Uno creyó siempre que genios, lo que se dice genios, eran individuos que idearon un profundo sistema filosófico, crearon una gran obra literaria o artística, hicieron un importante descubrimiento o fueron grandes inventores.

Gentes, eso es, que de una forma u otra contribuyeron a una mejor comprensión de las leyes del universo, al mayor conocimiento de nosotros mismos o la mejora material o espiritual de la humanidad. Pero ahora llaman ´genios´ - lo acaba de hacer un periódico en su suplemento semanal- a unos jóvenes españoles creadores de empresas que tratan de emular a las que parecen surgir como hongos en los garajes de Silicon Valley. «Exitosos emprendedores de start-ups», como los califica el diario, parece más apropiado.

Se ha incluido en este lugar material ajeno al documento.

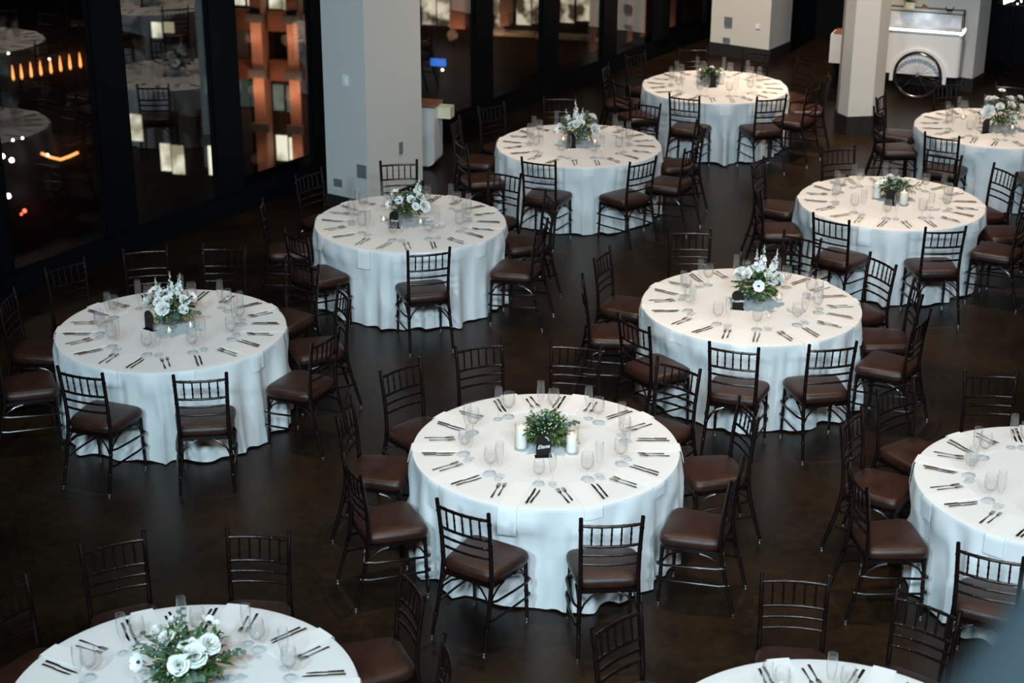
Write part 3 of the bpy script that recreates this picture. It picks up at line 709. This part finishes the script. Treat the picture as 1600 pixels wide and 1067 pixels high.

Dicen que cuentan entre sus clientes a Facebook, a la Nasa, entre otras grandes empresas o instituciones. Y uno no puede sino felicitarse del éxito de unos compatriotas en un país que tan necesitado parece estar de ellos. Pero al mismo tiempo, y sin quitarles méritos, no puede uno evitarse tampoco la pregunta de en qué nos benefician muchas de las empresas creadas por los entusiastas tipos de Silicon Valley y sus émulos surgidos en todo el mundo. Sí, es cierto que ganan millones con sus aplicaciones. Aplicaciones que valen, por ejemplo, para contratar servicios como transportes privados que hacen la competencia a profesiones reguladas como la del taxi o alojamientos que compiten a su vez con hoteles que pagan sus impuestos.

Inventos como ´móviles encriptados´, seguramente muy útiles, si es que realmente funcionan, en momentos en que Estados y gobiernos espían al ciudadano para controlarle o venderle sus productos. O como ´videojuegos´ para mantenernos en un estado de constante alienación. El gigante español de ese último sector facturó, se nos dice, 89 millones de euros en 2014 y cuenta ya con 230 empleados de más de 200 nacionalidades, todo un éxito. Aplicaciones que supuestamente nos facilitan el quehacer, pero que están las más de las veces al servicio de un consumo desaforado y que puede terminar provocándonos angustia.

El éxito de esas ´start-ups´ se mide por el número de usuarios que consiguen en tiempo récord y, como consecuencia de ello, por los millones de euros o de dólares que están dispuestos a pagar luego por ellas otras empresas con más capital, casi siempre estadounidenses: como se sabe, el pez grande se come al chico. Recuerdo de mi experiencia de corresponsal en Estados Unidos que lo que más me molestaba siempre es cómo se medía y valoraba a las personas por los millones que ganaban al año sin que importase cómo conseguían el dinero. Ése era el éxito de tipos moralmente despreciables como Donald Trump, que se creían con derecho a comprarlo todo, atropellando a quien se ponía delante y arruinando el medio ambiente.

Esa obsesión por las cifras se refleja en el citado reportaje: más de 3,5 millones de usuarios usan ya una web española para encontrar empleo y diseñar carreras profesionales, cifra que se espera supere este año los 10 millones, se dice con respecto a una de esas empresas tecnológicas de nuevo cuño. O que en los tres últimos años, cien start-ups de nuestro país han logrado inversiones de al menos medio millón de euros cada una, y en el mismo período se han producido treinta ´exits´, como al parecer se conoce ya en la jerga a las ventas de compañías con ganancias.

Start-up, exit, growth hacking, product manager, equity gap. El éxito al parecer sólo puede escribirse en inglés, como se hace en el reportaje.

El vicepresidente de una de las empresas más exitosas explicó ese fenómeno: «En Silicon Valley todos se creen los reyes del mundo. Da igual que su empresa haga una aplicación para puntuar salchichas. El tío lo vende como si fuera lo más grande. Y terminas por creértelo». «Y acabas contagiándote y te vienes arriba». Aunque concluye: «Pero a los españoles nos cuesta, porque tenemos una cultura de mirar hacia abajo». Esto último tal vez tenga que ver con la filosofía de uno de nuestros genios más auténticos: el cordobés Lucio Anneo Séneca.